* [Data extract]

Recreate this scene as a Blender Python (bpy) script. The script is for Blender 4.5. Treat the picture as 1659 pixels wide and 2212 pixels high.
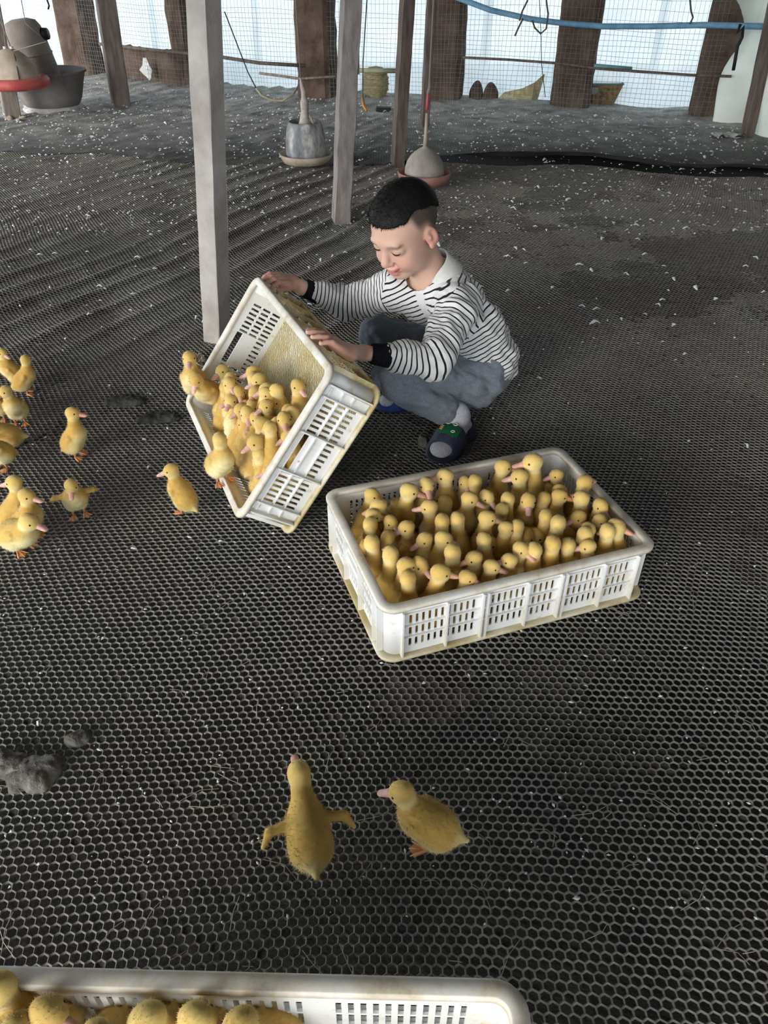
import bpy, math, random
import numpy as np
from mathutils import Vector, Matrix, Euler

for _o in list(bpy.data.objects):
    bpy.data.objects.remove(_o)
SC = bpy.context.scene
COL = SC.collection
RNG = random.Random(7)
NR = np.random.RandomState(11)
PI = math.pi

# ------------------------------------------------------------------ camera
IMG_W, IMG_H, FPX = 1659.0, 2212.0, 1651.0
CAM_PITCH, CAM_ROLL, CAM_H = 0.6478, 0.0059, 1.0204
cam_data = bpy.data.cameras.new('camera')
cam = bpy.data.objects.new('camera', cam_data)
COL.objects.link(cam)
cam_data.sensor_fit = 'VERTICAL'
cam_data.sensor_height = 24.0
cam_data.lens = FPX * 24.0 / IMG_H
cam_data.clip_start = 0.02
cam_data.clip_end = 200
CAM_R = Matrix.Rotation(PI / 2 - CAM_PITCH, 3, 'X') @ Matrix.Rotation(CAM_ROLL, 3, 'Z')
cam.matrix_world = Matrix.Translation((0, 0, CAM_H)) @ CAM_R.to_4x4()
SC.camera = cam

# ------------------------------------------------------------------ sky and light
world = bpy.data.worlds.new('overcast_sky')
SC.world = world
world.use_nodes = True
_bg = world.node_tree.nodes['Background']
_bg.inputs['Color'].default_value = (0.86, 0.94, 1.0, 1)
_bg.inputs['Strength'].default_value = 1.0
SUN = bpy.data.lights.new('sun', 'SUN')
SUN.energy = 1.6
SUN.angle = math.radians(40)
SUN.color = (1.0, 0.96, 0.9)
sun = bpy.data.objects.new('sun', SUN)
COL.objects.link(sun)
sun.rotation_euler = Vector((0.62, 0.70, -0.42)).to_track_quat('-Z', 'Y').to_euler()
SC.view_settings.view_transform = 'Standard'
SC.view_settings.look = 'None'
SC.view_settings.gamma = 1.0
SC.view_settings.use_curve_mapping = False
SC.view_settings.exposure = 1.92
SC.cycles.use_denoising = True
SC.cycles.max_bounces = 8
SC.cycles.diffuse_bounces = 5
SC.cycles.transparent_max_bounces = 8

# ------------------------------------------------------------------ helpers
def ray(u, v):
    """direction of the line of sight through a photograph point (used to measure places in the world)"""
    return CAM_R @ Vector(((u - IMG_W / 2) / FPX, -(v - IMG_H / 2) / FPX, -1.0))

def at_z(u, v, z=0.0):
    d = ray(u, v)
    return Vector((0, 0, CAM_H)) + d * ((z - CAM_H) / d.z)

def at_y(u, v, y):
    d = ray(u, v)
    return Vector((0, 0, CAM_H)) + d * (y / d.y)

def at_plane(u, v, p, n):
    d = ray(u, v)
    o = Vector((0, 0, CAM_H))
    return o + d * ((Vector(p) - o).dot(Vector(n)) / d.dot(Vector(n)))

def lin(c):
    return tuple(((x / 255.0) / 12.92 if x / 255.0 <= 0.04045 else ((x / 255.0 + 0.055) / 1.055) ** 2.4) for x in c)

class NT:
    def __init__(self, name):
        self.m = bpy.data.materials.new(name)
        self.m.use_nodes = True
        self.t = self.m.node_tree
        self.b = self.t.nodes['Principled BSDF']
        self.out = self.t.nodes['Material Output']

    def n(self, typ, **kw):
        nd = self.t.nodes.new(typ)
        for k, v in kw.items():
            if k in nd.inputs:
                nd.inputs[k].default_value = v
            else:
                setattr(nd, k, v)
        return nd

    def l(self, a, b):
        self.t.links.new(a, b)

    def noise(self, scale, detail=3, rough=0.6, coord='Object', stretch=None, dim3=True):
        tc = self.n('ShaderNodeTexCoord')
        nz = self.n('ShaderNodeTexNoise')
        nz.inputs['Scale'].default_value = scale
        nz.inputs['Detail'].default_value = detail
        nz.inputs['Roughness'].default_value = rough
        src = tc.outputs[coord]
        if stretch:
            mp = self.n('ShaderNodeMapping')
            mp.inputs['Scale'].default_value = stretch
            self.l(src, mp.inputs[0])
            src = mp.outputs[0]
        self.l(src, nz.inputs['Vector'])
        return nz.outputs['Fac']

    def ramp(self, fac, stops):
        r = self.n('ShaderNodeValToRGB')
        e = r.color_ramp.elements
        while len(e) < len(stops):
            e.new(0.5)
        for i, (p, c) in enumerate(stops):
            e[i].position = p
            e[i].color = tuple(c) + (1,) if len(c) == 3 else c
        self.l(fac, r.inputs[0])
        return r.outputs[0]

    def mix(self, fac, a, b, mode='MIX'):
        mx = self.n('ShaderNodeMix', data_type='RGBA', blend_type=mode)
        for sock, v in ((mx.inputs[0], fac), (mx.inputs[6], a), (mx.inputs[7], b)):
            if isinstance(v, (int, float)):
                sock.default_value = v
            elif isinstance(v, tuple):
                sock.default_value = v + (1,) if len(v) == 3 else v
            else:
                self.l(v, sock)
        return mx.outputs[2]

    def bump(self, height, strength=0.3, dist=0.002):
        bp = self.n('ShaderNodeBump')
        bp.inputs['Strength'].default_value = strength
        bp.inputs['Distance'].default_value = dist
        self.l(height, bp.inputs['Height'])
        self.l(bp.outputs[0], self.b.inputs['Normal'])

    def base(self, c, rough=0.6, spec=0.3):
        if isinstance(c, tuple):
            self.b.inputs['Base Color'].default_value = c + (1,)
        else:
            self.l(c, self.b.inputs['Base Color'])
        self.b.inputs['Roughness'].default_value = rough
        self.b.inputs['Specular IOR Level'].default_value = spec
        return self

MATS = {}
def mat2(name, c1, c2, scale=20, rough=0.7, spec=0.3, bump=0.0, bscale=None, lo=0.35, hi=0.65, stretch=None, bdist=0.002, detail=4):
    """two tone mottled material"""
    if name in MATS:
        return MATS[name]
    t = NT(name)
    f = t.noise(scale, detail, stretch=stretch)
    t.base(t.ramp(f, [(lo, c1), (hi, c2)]), rough, spec)
    if bump:
        t.bump(t.noise(bscale or scale * 3, 4, stretch=stretch), bump, bdist)
    MATS[name] = t.m
    return t.m

def plain(name, c, rough=0.6, spec=0.3):
    if name not in MATS:
        MATS[name] = NT(name).base(c, rough, spec).m
    return MATS[name]

def link(ob, parent=None):
    COL.objects.link(ob)
    if parent is not None:
        ob.parent = parent
    return ob

def tag(o, label=None, cat=None, group=None, kind=None):
    for k, v in (('label', label), ('category', cat), ('group', group), ('kind', kind)):
        if v:
            o[k] = v
    return o

def empty(name, loc=(0, 0, 0), rot=(0, 0, 0)):
    e = bpy.data.objects.new(name, None)
    e.empty_display_size = 0.05
    e.location = loc
    e.rotation_euler = rot
    return link(e)

def mesh_np(name, V, F, smooth=False):
    """mesh from numpy arrays: V (n,3), F (m,k) with constant k, or list of faces"""
    me = bpy.data.meshes.new(name)
    if isinstance(F, np.ndarray):
        m, k = F.shape
        me.vertices.add(len(V))
        me.vertices.foreach_set('co', np.ascontiguousarray(V, np.float32).ravel())
        me.loops.add(m * k)
        me.loops.foreach_set('vertex_index', np.ascontiguousarray(F, np.int32).ravel())
        me.polygons.add(m)
        me.polygons.foreach_set('loop_start', np.arange(0, m * k, k, dtype=np.int32))
        me.polygons.foreach_set('loop_total', np.full(m, k, np.int32))
        me.update(calc_edges=True)
        me.validate()
    else:
        me.from_pydata([tuple(v) for v in V], [], [tuple(f) for f in F])
        me.update()
    if smooth:
        me.polygons.foreach_set('use_smooth', np.ones(len(me.polygons), bool))
    return me

class MB:
    """collects shapes into one mesh"""
    def __init__(self):
        self.v = []
        self.f = []
        self.s = []

    def add(self, V, F, smooth=False, M=None):
        o = len(self.v)
        if M is not None:
            V = [M @ Vector(p) for p in V]
        self.v += [tuple(p) for p in V]
        self.f += [tuple(i + o for i in f) for f in F]
        self.s += [smooth] * len(F)
        return self

    def box(self, c, s, M=None, taper=None):
        x, y, z = s[0] / 2, s[1] / 2, s[2] / 2
        tx, ty = taper or (1, 1)
        V = [(-x, -y, -z), (x, -y, -z), (x, y, -z), (-x, y, -z), (-x * tx, -y * ty, z), (x * tx, -y * ty, z), (x * tx, y * ty, z), (-x * tx, y * ty, z)]
        V = [(a + c[0], b + c[1], d + c[2]) for a, b, d in V]
        return self.add(V, [(0, 3, 2, 1), (4, 5, 6, 7), (0, 1, 5, 4), (1, 2, 6, 5), (2, 3, 7, 6), (3, 0, 4, 7)], False, M)

    def tube(self, pts, rad, n=8, caps=True, smooth=True, squash=None):
        pts = [Vector(p) for p in pts]
        if not isinstance(rad, (list, tuple)):
            rad = [rad] * len(pts)
        V, F = [], []
        up = None
        for i, p in enumerate(pts):
            d = (pts[min(i + 1, len(pts) - 1)] - pts[max(i - 1, 0)]).normalized()
            if up is None:
                up = Vector((0, 0, 1)) if abs(d.z) < 0.9 else Vector((1, 0, 0))
            a = d.cross(up)
            if a.length < 1e-5:
                a = d.orthogonal()
            a.normalize()
            b = a.cross(d).normalized()
            up = b
            for k in range(n):
                t = 2 * PI * k / n
                q = a * math.cos(t) + b * math.sin(t) * (squash or 1)
                V.append(p + q * rad[i])
        for i in range(len(pts) - 1):
            for k in range(n):
                k2 = (k + 1) % n
                F.append((i * n + k, i * n + k2, (i + 1) * n + k2, (i + 1) * n + k))
        if caps:
            F.append(tuple(range(n))[::-1])
            F.append(tuple((len(pts) - 1) * n + k for k in range(n)))
        return self.add(V, F, smooth)

    def lathe(self, prof, n=32, M=None, close=False):
        V, F = [], []
        for r, z in prof:
            for k in range(n):
                t = 2 * PI * k / n
                V.append((r * math.cos(t), r * math.sin(t), z))
        m = len(prof)
        for i in range(m - 1 + (1 if close else 0)):
            j = (i + 1) % m
            for k in range(n):
                k2 = (k + 1) % n
                F.append((i * n + k, i * n + k2, j * n + k2, j * n + k))
        return self.add(V, F, True, M)

    def build(self, name, material, parent=None, loc=None, bevel=0):
        me = bpy.data.meshes.new(name)
        me.from_pydata(self.v, [], self.f)
        me.polygons.foreach_set('use_smooth', np.array(self.s, bool))
        me.update()
        if material:
            me.materials.append(material)
        o = bpy.data.objects.new(name, me)
        if loc is not None:
            o.location = loc
        link(o, parent)
        if bevel:
            b = o.modifiers.new('bevel', 'BEVEL')
            b.width = bevel
            b.segments = 2
            b.limit_method = 'ANGLE'
        return o

def obj(name, me, material=None, parent=None, loc=None):
    if material:
        me.materials.append(material)
    o = bpy.data.objects.new(name, me)
    if loc is not None:
        o.location = loc
    return link(o, parent)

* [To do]
Repeat, word for word and with no pictures, only the lines running from the beginning of the data to the line that contains "PI = math.pi".

* [Result of this task]
Recreate this scene as a Blender Python (bpy) script. The script is for Blender 4.5. Treat the picture as 1659 pixels wide and 2212 pixels high.
import bpy, math, random
import numpy as np
from mathutils import Vector, Matrix, Euler

for _o in list(bpy.data.objects):
    bpy.data.objects.remove(_o)
SC = bpy.context.scene
COL = SC.collection
RNG = random.Random(7)
NR = np.random.RandomState(11)
PI = math.pi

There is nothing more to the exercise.